Scene modeling code data:
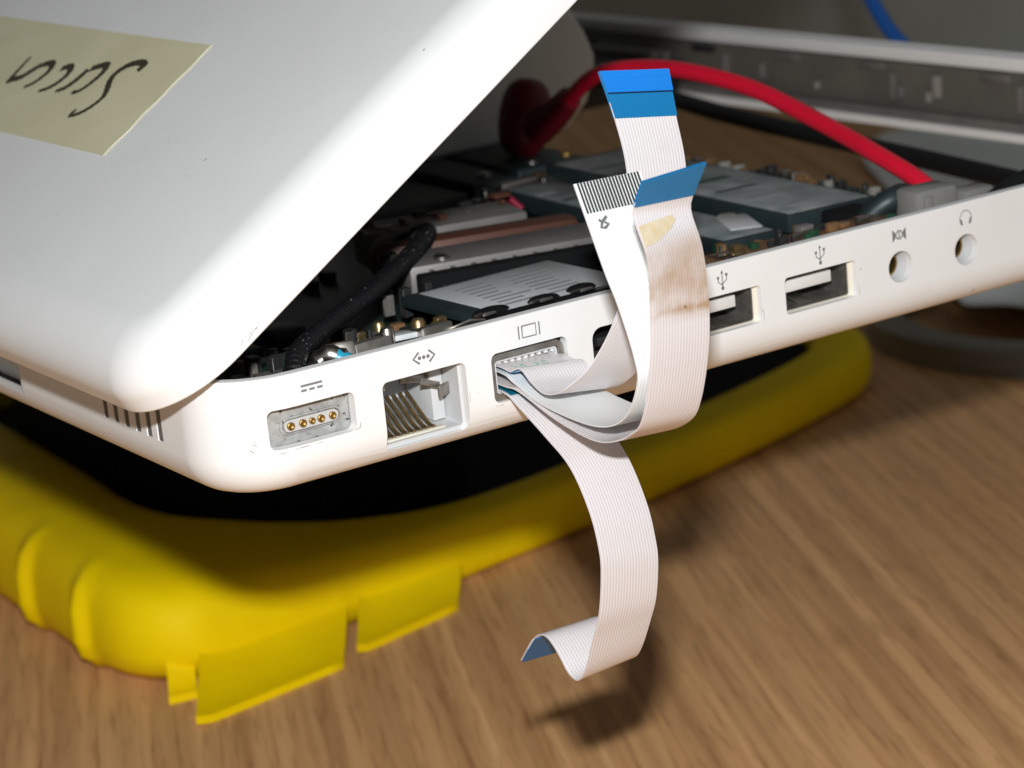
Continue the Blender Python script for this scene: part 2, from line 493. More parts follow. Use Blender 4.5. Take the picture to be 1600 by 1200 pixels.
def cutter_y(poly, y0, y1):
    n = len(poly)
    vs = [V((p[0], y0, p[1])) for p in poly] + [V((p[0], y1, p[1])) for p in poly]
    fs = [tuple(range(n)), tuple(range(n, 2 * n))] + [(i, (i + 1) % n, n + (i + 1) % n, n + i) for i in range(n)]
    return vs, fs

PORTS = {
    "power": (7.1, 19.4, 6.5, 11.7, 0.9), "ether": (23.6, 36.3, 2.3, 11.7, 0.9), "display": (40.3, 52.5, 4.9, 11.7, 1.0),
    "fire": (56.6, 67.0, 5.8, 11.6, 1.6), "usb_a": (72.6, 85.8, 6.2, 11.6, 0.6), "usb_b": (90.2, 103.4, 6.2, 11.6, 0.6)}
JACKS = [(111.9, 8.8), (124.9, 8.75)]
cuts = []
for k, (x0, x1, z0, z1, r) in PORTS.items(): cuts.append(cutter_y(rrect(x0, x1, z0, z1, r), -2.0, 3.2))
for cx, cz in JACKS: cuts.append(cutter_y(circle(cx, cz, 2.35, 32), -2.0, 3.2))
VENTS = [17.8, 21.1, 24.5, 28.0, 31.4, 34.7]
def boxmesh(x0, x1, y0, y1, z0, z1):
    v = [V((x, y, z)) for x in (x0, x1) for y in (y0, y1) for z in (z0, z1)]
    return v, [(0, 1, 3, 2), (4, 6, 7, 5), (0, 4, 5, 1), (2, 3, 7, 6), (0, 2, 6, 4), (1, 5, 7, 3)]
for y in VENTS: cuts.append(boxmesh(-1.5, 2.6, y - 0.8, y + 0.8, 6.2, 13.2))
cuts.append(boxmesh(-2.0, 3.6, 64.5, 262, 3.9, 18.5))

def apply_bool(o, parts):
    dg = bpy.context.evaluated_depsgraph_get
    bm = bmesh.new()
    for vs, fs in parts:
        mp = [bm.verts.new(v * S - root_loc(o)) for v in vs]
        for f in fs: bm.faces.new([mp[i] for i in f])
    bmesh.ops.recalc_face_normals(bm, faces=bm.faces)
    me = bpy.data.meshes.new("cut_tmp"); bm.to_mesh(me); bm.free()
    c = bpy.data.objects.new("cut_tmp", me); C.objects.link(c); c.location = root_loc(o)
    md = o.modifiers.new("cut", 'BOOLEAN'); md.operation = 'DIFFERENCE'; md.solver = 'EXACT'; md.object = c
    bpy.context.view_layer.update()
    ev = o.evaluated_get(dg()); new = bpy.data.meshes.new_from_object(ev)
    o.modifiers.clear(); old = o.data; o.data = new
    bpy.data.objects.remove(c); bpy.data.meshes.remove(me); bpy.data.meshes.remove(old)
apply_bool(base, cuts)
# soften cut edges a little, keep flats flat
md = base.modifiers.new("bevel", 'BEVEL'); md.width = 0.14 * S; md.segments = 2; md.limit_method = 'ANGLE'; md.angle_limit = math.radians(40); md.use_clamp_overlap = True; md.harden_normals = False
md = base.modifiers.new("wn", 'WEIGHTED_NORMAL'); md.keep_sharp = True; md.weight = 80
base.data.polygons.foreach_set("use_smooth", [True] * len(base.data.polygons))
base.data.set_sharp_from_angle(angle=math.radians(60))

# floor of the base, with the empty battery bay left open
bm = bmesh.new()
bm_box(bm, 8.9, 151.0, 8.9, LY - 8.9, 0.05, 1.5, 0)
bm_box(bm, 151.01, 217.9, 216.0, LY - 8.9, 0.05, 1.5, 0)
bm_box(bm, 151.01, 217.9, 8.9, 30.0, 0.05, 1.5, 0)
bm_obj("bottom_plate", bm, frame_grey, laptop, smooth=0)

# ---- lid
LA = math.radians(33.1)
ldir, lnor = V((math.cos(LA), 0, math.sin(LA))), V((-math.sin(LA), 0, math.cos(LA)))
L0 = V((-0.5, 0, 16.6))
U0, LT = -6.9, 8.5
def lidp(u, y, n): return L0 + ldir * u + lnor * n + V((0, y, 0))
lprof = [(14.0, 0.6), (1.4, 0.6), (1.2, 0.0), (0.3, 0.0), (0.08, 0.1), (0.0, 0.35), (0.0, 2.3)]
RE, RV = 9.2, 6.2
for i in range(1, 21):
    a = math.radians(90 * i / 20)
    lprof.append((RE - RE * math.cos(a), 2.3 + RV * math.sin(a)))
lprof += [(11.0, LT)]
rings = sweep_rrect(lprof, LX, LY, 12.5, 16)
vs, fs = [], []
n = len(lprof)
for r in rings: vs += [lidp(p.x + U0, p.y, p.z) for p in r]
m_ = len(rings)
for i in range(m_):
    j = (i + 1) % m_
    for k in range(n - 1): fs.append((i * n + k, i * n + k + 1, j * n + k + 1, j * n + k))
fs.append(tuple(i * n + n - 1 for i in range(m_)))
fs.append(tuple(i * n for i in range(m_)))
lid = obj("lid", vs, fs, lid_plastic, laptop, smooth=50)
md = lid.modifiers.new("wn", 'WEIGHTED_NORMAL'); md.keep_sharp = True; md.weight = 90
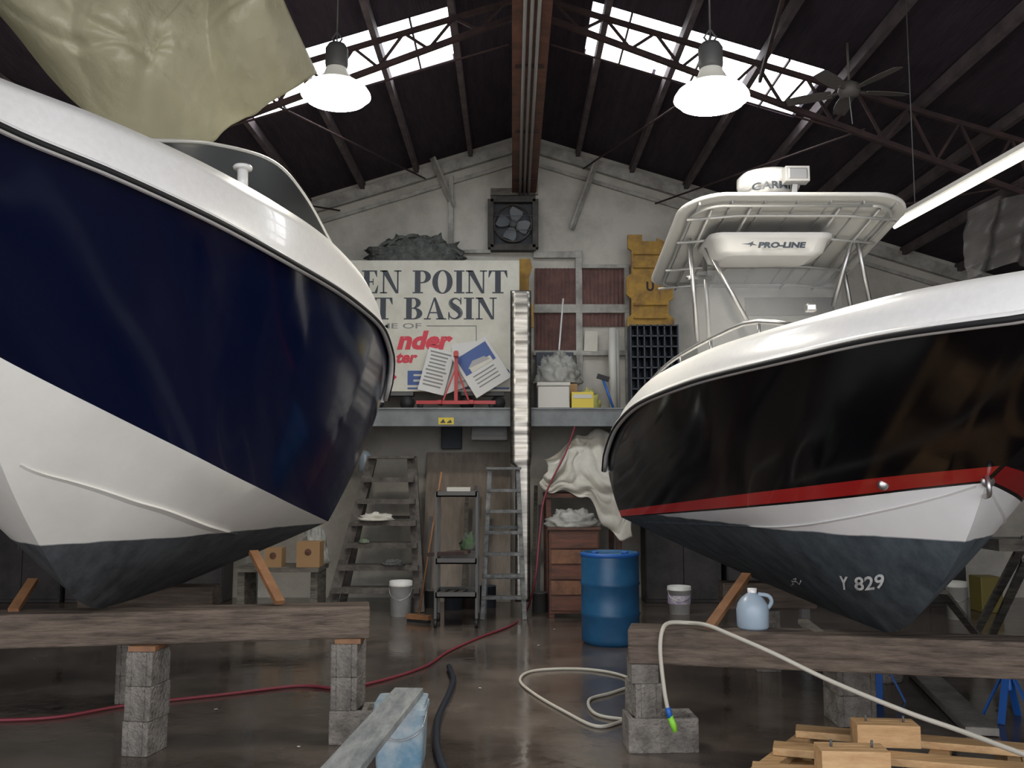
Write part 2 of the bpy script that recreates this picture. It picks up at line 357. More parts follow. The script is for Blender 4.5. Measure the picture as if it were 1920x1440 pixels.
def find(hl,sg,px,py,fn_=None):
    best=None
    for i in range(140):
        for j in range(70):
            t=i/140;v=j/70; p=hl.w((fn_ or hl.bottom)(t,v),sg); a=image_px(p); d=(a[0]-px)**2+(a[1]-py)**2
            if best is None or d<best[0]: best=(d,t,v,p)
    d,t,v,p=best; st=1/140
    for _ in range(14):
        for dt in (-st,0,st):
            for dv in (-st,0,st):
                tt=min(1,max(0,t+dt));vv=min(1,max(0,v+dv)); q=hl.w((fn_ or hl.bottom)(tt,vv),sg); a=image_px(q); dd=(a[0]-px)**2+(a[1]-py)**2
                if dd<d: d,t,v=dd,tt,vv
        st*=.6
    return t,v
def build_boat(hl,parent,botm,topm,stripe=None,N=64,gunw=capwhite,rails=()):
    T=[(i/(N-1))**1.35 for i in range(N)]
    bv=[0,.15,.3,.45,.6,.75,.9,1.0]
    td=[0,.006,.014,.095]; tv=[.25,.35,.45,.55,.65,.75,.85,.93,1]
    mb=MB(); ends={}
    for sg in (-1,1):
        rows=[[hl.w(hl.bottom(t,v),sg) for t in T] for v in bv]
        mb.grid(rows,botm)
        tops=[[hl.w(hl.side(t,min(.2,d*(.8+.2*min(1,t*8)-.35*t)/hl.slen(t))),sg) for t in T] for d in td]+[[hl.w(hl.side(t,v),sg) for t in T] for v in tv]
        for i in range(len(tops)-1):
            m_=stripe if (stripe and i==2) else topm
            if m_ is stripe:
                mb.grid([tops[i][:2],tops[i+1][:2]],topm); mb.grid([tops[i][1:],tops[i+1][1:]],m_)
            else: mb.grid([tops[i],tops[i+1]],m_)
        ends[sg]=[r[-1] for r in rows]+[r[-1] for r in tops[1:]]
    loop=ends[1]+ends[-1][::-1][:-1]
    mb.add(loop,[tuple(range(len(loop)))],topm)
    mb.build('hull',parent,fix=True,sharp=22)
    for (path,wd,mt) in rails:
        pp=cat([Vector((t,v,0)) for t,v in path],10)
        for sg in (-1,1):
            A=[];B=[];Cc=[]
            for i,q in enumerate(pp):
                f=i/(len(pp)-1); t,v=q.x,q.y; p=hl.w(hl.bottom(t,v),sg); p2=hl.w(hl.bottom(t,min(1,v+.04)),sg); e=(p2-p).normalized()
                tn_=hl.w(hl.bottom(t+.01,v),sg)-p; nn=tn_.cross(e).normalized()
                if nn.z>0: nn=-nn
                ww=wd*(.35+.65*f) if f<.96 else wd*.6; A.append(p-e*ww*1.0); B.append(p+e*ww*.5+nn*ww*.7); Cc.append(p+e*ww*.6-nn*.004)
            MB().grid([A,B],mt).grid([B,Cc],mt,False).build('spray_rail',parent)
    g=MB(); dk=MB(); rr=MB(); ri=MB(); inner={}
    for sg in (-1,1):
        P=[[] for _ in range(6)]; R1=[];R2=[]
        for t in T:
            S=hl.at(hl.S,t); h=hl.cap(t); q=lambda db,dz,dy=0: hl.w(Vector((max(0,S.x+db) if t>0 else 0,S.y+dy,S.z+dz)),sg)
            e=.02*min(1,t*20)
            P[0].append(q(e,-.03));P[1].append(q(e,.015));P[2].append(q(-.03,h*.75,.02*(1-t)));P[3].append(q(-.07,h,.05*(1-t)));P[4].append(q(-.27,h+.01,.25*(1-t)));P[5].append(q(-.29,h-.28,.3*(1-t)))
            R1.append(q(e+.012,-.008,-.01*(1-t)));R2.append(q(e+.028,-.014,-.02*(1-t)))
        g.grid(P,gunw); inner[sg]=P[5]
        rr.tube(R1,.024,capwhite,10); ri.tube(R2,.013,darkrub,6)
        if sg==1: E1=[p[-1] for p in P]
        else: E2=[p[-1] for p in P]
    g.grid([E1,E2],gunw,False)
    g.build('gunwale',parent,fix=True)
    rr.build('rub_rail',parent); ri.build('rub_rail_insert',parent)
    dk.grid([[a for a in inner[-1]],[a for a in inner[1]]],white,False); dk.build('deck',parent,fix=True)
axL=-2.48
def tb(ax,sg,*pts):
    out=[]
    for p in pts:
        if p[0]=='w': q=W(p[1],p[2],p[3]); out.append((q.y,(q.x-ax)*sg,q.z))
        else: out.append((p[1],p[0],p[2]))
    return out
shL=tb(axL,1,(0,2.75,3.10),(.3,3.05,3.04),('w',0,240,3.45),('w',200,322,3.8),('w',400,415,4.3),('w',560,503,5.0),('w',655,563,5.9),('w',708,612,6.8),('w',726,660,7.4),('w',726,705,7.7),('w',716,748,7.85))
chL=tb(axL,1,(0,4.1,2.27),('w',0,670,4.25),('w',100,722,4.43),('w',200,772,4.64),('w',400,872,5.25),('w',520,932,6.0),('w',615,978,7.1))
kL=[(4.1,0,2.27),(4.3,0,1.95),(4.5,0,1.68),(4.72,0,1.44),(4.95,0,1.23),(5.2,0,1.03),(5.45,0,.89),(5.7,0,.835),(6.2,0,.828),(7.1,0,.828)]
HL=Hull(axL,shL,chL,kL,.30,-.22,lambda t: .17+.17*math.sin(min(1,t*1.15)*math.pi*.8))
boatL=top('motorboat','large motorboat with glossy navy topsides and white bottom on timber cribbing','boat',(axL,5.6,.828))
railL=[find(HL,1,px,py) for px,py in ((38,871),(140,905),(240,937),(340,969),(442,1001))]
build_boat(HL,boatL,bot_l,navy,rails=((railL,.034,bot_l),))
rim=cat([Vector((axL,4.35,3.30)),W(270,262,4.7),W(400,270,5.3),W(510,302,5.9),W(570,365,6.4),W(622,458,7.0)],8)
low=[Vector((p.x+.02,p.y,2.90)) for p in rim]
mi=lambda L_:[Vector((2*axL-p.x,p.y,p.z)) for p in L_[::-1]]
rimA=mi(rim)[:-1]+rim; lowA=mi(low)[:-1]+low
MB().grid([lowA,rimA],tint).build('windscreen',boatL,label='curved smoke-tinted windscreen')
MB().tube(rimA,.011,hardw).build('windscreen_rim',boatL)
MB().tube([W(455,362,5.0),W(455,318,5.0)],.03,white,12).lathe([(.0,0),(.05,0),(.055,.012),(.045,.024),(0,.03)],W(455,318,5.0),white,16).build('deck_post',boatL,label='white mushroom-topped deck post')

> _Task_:
In the entries above, find the line that contains "return vs, fs", then repeat exactly every line from the first one through that line, with no pictures.

> _Correct answer_:
Continue the Blender Python script for this scene: part 2, from line 493. More parts follow. Use Blender 4.5. Take the picture to be 1600 by 1200 pixels.
def cutter_y(poly, y0, y1):
    n = len(poly)
    vs = [V((p[0], y0, p[1])) for p in poly] + [V((p[0], y1, p[1])) for p in poly]
    fs = [tuple(range(n)), tuple(range(n, 2 * n))] + [(i, (i + 1) % n, n + (i + 1) % n, n + i) for i in range(n)]
    return vs, fs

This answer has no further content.